Beat Dr. Frankenlichtenstein

Mrs. Tully’s AP Lit Classes Participate in Frankenstein Breakout Boxes

Photo by: Midlo Scoop Staff
Mrs. Tully’s second even AP Lit class works tirelessly to crack the code.

On Wednesday, November 14, 2018, Mrs. Tully’s AP Literature classes gathered in the library to participate in a special literary activity created by Midlo’s head librarian, Mrs. Heather Murfee. The theme was Frankenstein by Mary Shelley, with an end goal to find the creature’s scattered body parts. Mrs. Murfee designed an escape room style game with a twist. At the beginning of the activity, she described a story that began with the end of the novel, when the creature killed himself in the Arctic. Mrs. Murfee’s set-up then evolved into a detective story, in which Dr. Victor Frankenstein’s great great great great great grandson, Dr. Frankenlichtenstein, wanted to rediscover the scattered body parts of the creature to reanimate him. The goal for the AP Literature students was to discover the “body parts” locked away and crack the code of the box before the fictional Dr. Frankenlichtenstein retrieved the pieces of Frankenstein’s creature. With a timer set to 45 minutes, the class scattered, searching for clues to crack the case.
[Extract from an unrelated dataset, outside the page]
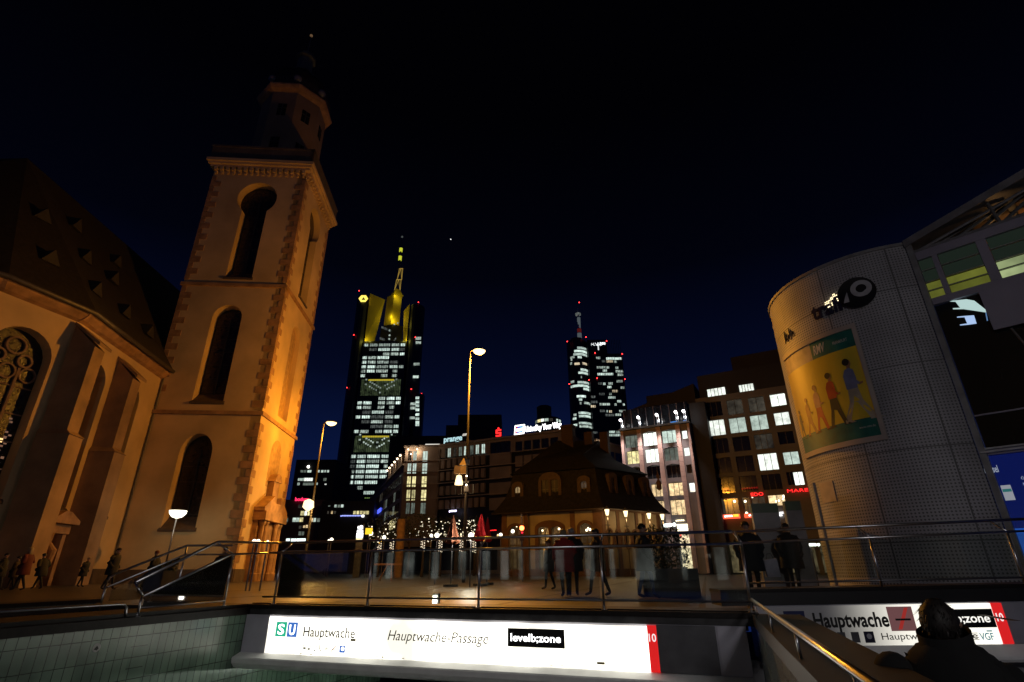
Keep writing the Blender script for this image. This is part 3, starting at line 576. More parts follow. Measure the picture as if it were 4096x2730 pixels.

Before they began to search for clues, the class split into four groups. Each competed against the clock and each other for the big win of five extra credit points on a recently submitted essay. Each group was given a set of clues to open the three lock boxes, a three digit lock box, a four lock digit box, and the main box. The smaller lock boxes contained clues to open the main one. The initial clues given included a biography of Mary Shelley and a nonfiction book’s call number. From there, the only help students received were hints given by Ms. Murfee. The hints came with a one minute penalty from the overall 45 minute time limit. Once the students cracked the code, they found a green Rice Krispie treat for each, which represented the creature’s remain, as well as a congratulatory note inside the main box.

Mrs. Murfee designed the clever breakout boxes for the literature students. When asked about the creation of the idea, she shared, “It all starts with a plausible story line, and I worked from there.” The librarian had created other breakout boxes before, but this was the first time she did it for the Frankenstein novel. Some of the ideas actually stemmed from the artist Roy Lichtenstein, famous for his painting entitled, “The Crying Girl.” The creativity behind the activity wowed many of the students.  “Even though our team didn’t win, I still had loads of fun,” Chloe Naughton said. “I felt like a detective.”

For those who have not done something like this before, Zowie Geng offered helpful advice, “Always make sure to follow instructions and get all the materials together at the beginning.” Both of the classes enjoyed the activity so much that they asked if Mrs. Murfee would be kind enough to make another breakout box for their next book, The Great Gatsby; she kindly agreed.